So either I can brew up some more pink with what I’ve got leftover and take it toward purple, or I can get some green and see if I can balance it to a darker teal that my eyeballs will find less objectionable. Bright just isn’t my jam so I’m concerned that if I put pink over it, it’ll just be bright purple that I’ll also hate. So… maybe leaning towards the green.

The other big experiment was dyeing my gray Ariat tights. I like these tights a lot, but I just… don’t like the gray. Like at all. However, they are a polyester blend, and polyester requires a different type of dye. It’s also generally more difficult get it to take dye. I had no idea if it would work at all, but hey I’m feeling adventurous right now. So I researched all the poly dyes before I settled on iDye Poly in green.
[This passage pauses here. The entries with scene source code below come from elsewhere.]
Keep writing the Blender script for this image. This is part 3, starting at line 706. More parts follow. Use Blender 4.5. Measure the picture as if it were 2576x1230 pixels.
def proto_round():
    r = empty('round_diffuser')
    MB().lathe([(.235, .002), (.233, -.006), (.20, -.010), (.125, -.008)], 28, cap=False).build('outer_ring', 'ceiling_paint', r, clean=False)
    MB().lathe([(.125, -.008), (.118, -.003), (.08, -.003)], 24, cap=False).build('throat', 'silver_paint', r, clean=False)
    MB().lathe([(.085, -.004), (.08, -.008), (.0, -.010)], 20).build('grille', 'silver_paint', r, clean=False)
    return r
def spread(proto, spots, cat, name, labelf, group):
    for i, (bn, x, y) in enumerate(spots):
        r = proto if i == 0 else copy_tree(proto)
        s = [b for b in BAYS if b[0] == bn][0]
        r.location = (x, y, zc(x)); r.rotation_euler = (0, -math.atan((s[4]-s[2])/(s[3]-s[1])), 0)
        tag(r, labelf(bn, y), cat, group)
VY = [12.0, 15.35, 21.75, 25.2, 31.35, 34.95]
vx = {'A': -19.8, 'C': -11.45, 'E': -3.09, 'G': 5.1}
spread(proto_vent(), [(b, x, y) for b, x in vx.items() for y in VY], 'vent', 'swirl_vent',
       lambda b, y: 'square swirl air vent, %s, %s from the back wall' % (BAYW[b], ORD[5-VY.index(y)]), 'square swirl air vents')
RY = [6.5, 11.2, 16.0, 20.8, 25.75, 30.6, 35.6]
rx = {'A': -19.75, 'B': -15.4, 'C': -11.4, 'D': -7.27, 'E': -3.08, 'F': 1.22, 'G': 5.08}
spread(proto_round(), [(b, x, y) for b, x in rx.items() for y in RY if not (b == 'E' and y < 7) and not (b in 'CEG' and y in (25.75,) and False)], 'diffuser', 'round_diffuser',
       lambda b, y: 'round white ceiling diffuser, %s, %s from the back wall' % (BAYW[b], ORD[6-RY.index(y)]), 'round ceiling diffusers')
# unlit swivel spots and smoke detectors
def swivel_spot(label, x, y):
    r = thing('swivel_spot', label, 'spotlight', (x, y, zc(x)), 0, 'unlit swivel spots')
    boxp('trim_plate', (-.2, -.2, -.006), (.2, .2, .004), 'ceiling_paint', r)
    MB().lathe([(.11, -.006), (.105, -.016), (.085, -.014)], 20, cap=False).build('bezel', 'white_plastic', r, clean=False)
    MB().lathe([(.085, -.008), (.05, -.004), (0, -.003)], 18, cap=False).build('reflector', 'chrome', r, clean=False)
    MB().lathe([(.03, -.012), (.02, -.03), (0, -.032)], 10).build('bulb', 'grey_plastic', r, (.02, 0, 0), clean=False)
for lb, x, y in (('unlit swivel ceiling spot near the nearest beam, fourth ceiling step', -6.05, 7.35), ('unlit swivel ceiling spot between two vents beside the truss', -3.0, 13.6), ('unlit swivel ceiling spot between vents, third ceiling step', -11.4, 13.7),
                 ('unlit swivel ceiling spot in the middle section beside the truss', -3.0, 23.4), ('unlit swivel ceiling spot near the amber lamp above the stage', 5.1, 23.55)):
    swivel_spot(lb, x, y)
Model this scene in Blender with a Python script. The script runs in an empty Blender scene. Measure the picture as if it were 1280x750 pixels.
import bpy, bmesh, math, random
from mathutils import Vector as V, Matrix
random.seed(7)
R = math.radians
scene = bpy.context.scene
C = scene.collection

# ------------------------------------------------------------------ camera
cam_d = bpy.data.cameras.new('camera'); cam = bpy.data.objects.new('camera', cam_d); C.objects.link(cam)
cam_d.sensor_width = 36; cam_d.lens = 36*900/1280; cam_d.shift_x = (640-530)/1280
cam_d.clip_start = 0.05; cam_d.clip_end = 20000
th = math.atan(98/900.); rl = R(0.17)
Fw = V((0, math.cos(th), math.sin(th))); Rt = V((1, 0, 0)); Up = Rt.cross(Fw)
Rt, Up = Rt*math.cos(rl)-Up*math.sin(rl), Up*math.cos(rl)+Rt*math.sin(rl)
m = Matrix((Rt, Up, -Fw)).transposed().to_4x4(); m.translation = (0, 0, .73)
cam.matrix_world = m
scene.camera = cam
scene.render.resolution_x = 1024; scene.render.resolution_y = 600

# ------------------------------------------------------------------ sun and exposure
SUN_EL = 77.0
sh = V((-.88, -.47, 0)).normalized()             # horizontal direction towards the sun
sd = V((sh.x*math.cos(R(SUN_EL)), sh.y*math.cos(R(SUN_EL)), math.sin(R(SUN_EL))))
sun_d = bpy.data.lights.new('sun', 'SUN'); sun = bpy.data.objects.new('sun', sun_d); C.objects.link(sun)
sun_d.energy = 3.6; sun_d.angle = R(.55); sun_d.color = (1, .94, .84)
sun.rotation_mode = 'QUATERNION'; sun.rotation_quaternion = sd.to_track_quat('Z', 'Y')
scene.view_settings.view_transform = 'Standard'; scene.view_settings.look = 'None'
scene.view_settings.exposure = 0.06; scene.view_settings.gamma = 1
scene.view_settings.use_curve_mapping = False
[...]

They don’t have a ton of color options (they only had green and kelly green, which look almost the same on my computer screen, the green maybe slightly darker and more subdued than the kelly) so I went with green, hoping that since the tights started off gray, it would add some depth and a little bit of blue tint to the green. But also I was just… mostly hoping that they would take the dye at all, because I’ve never tried to dye polyester. It’s pretty much the same process as nylon though, so it was pretty simple. I will say, this dye STINKS way worse than the other dyes, the fumes were intense. I had to open a couple windows and move a fan to the kitchen to blow the stench out. It also took longer for the polyester to get to it’s full color – I left it in for about 45 minutes. BUT… I’m pretty thrilled with how they came out.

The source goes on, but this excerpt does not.